RSA cofounder: The world would've been better without cryptocurrencies

featured-image

Cryptographers' panel a bit gloomy this year RSAC It was a somewhat gloomy Cryptographers' Panel at the RSA Conference in San Francisco on Tuesday, with two of the industry's sages in a pretty grim mood....

RSAC It was a somewhat gloomy Cryptographers' Panel at the RSA Conference in San Francisco on Tuesday, with two of the industry's sages in a pretty grim mood. Adi Shamir, the S in the RSA algorithm and a cofounder of RSA Security, went off on cryptocurrency, saying its early promise has been wasted. While he said Satoshi Nakamoto's paper [ PDF ] on Bitcoin and its blockchain was "very lofty," its promise of becoming a decentralized way to exchange money digitally without government interference, or reliance on financial institutions, hasn't come through, in Shamir's opinion.

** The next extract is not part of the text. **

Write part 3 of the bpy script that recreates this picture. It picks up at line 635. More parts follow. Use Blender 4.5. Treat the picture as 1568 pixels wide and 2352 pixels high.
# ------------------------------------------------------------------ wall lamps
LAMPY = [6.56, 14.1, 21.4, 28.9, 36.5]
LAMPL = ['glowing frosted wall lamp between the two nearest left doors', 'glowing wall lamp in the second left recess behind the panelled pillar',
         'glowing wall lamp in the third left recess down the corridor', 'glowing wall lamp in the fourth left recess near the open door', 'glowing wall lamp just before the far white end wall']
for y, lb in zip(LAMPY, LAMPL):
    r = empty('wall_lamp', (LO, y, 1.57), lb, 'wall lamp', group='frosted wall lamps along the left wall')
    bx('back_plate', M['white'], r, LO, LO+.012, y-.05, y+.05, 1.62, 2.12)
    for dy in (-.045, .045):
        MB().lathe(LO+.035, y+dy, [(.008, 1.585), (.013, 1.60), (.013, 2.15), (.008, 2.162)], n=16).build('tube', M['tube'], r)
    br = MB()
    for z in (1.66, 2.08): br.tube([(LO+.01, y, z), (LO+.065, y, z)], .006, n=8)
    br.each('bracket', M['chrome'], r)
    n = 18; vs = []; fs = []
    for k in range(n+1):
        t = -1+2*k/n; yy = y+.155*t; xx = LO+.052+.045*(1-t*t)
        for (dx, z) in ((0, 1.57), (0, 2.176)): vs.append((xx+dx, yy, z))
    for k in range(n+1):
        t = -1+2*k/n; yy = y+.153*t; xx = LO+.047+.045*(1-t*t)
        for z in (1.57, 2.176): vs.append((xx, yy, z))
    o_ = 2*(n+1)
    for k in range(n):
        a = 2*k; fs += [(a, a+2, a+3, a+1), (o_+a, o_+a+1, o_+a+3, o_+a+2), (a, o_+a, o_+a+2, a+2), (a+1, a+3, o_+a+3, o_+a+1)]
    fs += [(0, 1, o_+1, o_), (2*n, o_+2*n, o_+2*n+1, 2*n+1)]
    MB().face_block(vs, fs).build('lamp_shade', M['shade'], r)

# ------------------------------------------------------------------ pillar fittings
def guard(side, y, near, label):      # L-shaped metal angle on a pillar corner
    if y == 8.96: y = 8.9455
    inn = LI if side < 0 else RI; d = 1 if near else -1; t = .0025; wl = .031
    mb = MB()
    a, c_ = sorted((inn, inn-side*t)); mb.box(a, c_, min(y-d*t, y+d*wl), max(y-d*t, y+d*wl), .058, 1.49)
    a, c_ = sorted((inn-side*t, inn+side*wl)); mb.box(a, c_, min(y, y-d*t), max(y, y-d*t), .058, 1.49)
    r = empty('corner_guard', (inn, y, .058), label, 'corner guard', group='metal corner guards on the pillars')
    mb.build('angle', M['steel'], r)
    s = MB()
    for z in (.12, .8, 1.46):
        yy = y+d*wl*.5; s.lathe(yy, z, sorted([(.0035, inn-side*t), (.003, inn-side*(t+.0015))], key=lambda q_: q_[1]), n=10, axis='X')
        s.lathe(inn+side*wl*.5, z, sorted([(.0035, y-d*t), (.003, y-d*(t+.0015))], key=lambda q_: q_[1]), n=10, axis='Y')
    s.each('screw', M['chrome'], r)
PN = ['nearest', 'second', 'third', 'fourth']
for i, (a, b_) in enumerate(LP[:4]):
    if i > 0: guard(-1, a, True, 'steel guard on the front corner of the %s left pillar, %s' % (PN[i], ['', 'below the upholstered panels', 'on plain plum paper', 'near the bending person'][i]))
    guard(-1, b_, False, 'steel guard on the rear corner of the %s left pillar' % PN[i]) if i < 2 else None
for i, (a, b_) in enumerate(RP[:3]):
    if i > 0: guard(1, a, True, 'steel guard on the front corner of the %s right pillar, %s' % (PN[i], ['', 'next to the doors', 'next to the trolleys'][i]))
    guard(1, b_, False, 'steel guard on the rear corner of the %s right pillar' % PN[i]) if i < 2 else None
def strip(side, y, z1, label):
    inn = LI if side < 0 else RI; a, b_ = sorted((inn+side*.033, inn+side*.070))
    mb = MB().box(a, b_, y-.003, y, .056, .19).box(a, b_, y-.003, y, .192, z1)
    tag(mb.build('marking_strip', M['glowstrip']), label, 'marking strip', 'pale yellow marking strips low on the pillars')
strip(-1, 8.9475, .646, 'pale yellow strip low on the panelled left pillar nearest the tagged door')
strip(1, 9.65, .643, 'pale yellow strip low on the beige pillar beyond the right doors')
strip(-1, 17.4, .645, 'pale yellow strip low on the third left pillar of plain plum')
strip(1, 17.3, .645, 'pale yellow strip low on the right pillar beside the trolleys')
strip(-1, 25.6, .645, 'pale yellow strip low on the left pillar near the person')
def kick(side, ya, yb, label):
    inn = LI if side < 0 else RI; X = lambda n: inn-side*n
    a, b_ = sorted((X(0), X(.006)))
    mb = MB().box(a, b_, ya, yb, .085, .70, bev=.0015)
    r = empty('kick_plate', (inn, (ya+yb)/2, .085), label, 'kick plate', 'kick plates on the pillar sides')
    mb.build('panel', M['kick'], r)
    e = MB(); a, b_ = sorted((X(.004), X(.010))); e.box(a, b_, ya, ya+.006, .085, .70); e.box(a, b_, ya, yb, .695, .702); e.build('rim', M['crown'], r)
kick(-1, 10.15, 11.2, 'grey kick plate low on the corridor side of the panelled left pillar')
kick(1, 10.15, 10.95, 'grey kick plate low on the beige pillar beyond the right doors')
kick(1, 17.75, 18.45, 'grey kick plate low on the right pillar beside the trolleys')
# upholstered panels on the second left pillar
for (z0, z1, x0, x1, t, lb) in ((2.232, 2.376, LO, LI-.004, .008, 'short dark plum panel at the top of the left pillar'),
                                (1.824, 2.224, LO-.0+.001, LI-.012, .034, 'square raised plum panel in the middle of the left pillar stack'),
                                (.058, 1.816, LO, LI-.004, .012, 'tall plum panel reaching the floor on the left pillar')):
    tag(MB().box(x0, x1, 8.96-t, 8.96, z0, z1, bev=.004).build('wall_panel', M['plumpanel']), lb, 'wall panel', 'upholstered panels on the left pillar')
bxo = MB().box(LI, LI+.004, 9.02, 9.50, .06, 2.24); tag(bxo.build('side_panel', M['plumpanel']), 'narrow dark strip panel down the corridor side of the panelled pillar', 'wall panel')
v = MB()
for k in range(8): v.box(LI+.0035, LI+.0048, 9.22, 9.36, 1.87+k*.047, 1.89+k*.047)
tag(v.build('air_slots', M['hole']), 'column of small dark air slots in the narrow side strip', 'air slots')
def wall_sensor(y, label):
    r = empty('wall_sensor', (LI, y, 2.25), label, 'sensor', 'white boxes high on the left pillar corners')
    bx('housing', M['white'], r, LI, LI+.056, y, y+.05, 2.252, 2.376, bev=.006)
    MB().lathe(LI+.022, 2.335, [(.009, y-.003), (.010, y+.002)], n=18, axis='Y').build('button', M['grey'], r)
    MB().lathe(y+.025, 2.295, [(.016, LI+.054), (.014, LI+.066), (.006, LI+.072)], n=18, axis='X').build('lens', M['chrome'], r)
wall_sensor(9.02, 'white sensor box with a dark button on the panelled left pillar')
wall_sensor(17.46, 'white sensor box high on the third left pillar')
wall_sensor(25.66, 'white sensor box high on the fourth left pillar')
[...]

"Everything is highly centralized in a small number of very large exchanges. No one is using it in order to make payments; people are using it once in order to speculate," he opined while on the panel . "So my personal opinion is that the world would have been better without cryptocurrencies.



" He continued, "Cryptocurrencies are what enabled all the malware. It would have been very difficult to extract so much money from companies if there were no cryptocurrencies." Ed Felten, Professor Emeritus of computer science at Princeton University, was less pessimistic.

He told the conference audience that yes, things aren't as easy as Nakamoto may have envisioned and a shift to a decentralized currency is massively complicated, but it's very early days and major societal institutions are still working out the ground rules. Governments are increasingly understanding the potential and pitfalls of such a shift, he suggested, and the fact that the biggest finance houses are now getting behind the technology with products including stablecoins is a very positive sign. "It'd be foolish to sit here and try to defend every cryptocurrency in the world or everybody who's in that space.

But in a lot of ways, it reminds me of the early internet," Felten posited. "There are a lot of people doing silly things, some people doing dangerous and criminal things, but there's a lot of people building interesting things, a surprising number of people, especially in parts of the world where the local government issue currency is not very safe." Shamir agreed that the basic blockchain technology is sound, but its implementation in cryptocurrency isn't.

Having anonymous currencies that can move around the world without hindrance or responsibility isn't ideal, he said. (Bitcoin, for what it's worth, isn't actually anonymous.) As for cryptography itself, Whitfield Diffie, a pioneer in public-private key security and co-inventor of the crucial Diffie–Hellman key exchange technique, was in a similarly downbeat mood.

The guru said he's worried the NSA and others are storing old encrypted messages that they can't read right now, but will be able to in the future once computing power and improved techniques make the data possible to decode. "It's what the intelligence community would call collect-now, exploit-later, is the heart of intelligence," he intoned. "There are vast tape libraries at NSA and all the rest of those organizations running back years.

" Quantum-resistant cryptography, which has been in the works for years and is gradually being deployed now, may head off attempts by the NSA et al to crack today and tomorrow's harvested encrypted communications in the future using quantum computers. But we may not know how well that resistance works until a practical quantum computer is up and running; and stuff encrypted in the past without quantum resistance eventually may or will be busted open. Diffie acknowledged there are folks developing this so-called hybrid post-quantum cryptography .

He likened the situation to trying to write a crypto system in World War Two that would stand up to today's computer-equipped code breakers. Shamir agreed, saying not moving to hybrid earlier was "a major mistake." He predicted that the first proper quantum computers should be out by 2040, but said it was a very risky bet.

As for the traditional battle between governments and citizens over encryption and backdooring, Diffie was scathing about the UK's latest attempts to potentially eavesdrop on Apple users. He argued this effort was largely fruitless because if anyone, innocent or otherwise, wanted to shield their chatter or data from the British authorities, they have plenty of secure options to choose from besides Apple's iCloud. Then there's the US Secretary of Defense Pete Hegseth's use of Signal for federal work.

Diffie deplored its use in government to get around public-sector records-keeping laws, and feared it could be subverted to quietly disclose end-to-end encrypted conversations. "What bothers me is that Signal makes you have updates every few days or something, and insist you use the latest version. And that means someone with a court order could say, 'Here, slip a bug into a version, ship it out, and make everybody use it,'" he warned.

Signal is adamant its software is secure and will pull out of countries that attempt to force it to implement a hidden backdoor. ®.